Communiqué de presse
Bruce Clarke
Je vous écris du jardin de la mémoire
Des draps de tissu blanc tombent en bannières. Légères et translucides, elles vacillent enfermant en leurs plis la mémoire du Rwanda martyrisé. Sur ces linceuls de l’histoire, les silhouettes noires et solitaires d’Africains. Fragiles, mais debout, encore elles semblent attendre que notre regard les croise, sérigraphies du monde impitoyable et cruel.
Des ampoules électriques viennent répandre dans le silence leur toute dernière lueur orangée.
Peut-être est-ce l’écho de lumière venant de Guernica, éclairant le tombeau de l’horreur répétée, ou celle de notre conscience pas tout à fait éteinte.

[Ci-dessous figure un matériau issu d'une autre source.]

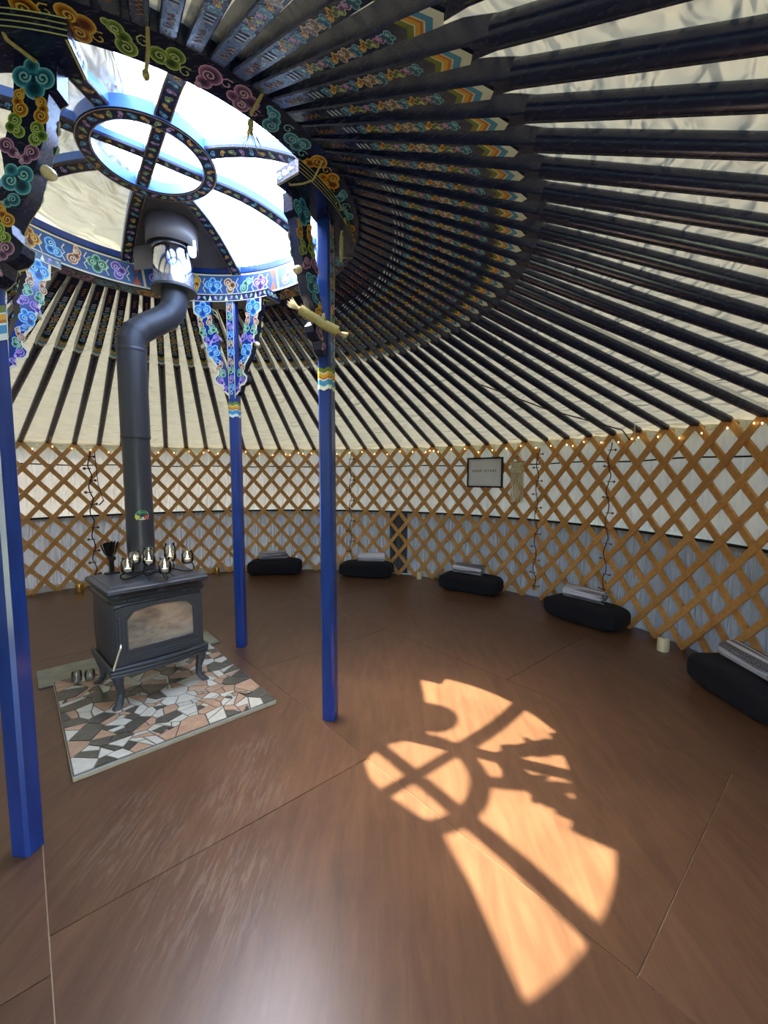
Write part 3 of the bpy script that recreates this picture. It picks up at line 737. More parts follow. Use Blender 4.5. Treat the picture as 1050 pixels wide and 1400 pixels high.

Au sol des vêtements épars, pauvres et usés, empreintes de vies passées, abandonnés sur les cailloux de notre indifférence comme les mues de vies inachevées.
Une voix monocorde témoigne de ce qui fut, une voix chaude, humaine pour nous dire le froid glacial de l’horreur.
Un carrousel projetant des diapositives tourne inlassablement, horloge d’images où alternent des paysages luxuriants de l’Afrique, des crânes et des tibias empilés, des regards d’enfants, des cadavres découverts dans le lit d’un charnier.
Les lampes de faible intensité nous guident pas à pas dans le noir de ces aubes sans cesse renouvelées. Il faut rester debout, garder les yeux ouverts, et faire ce chemin-là pour conserver l’espoir.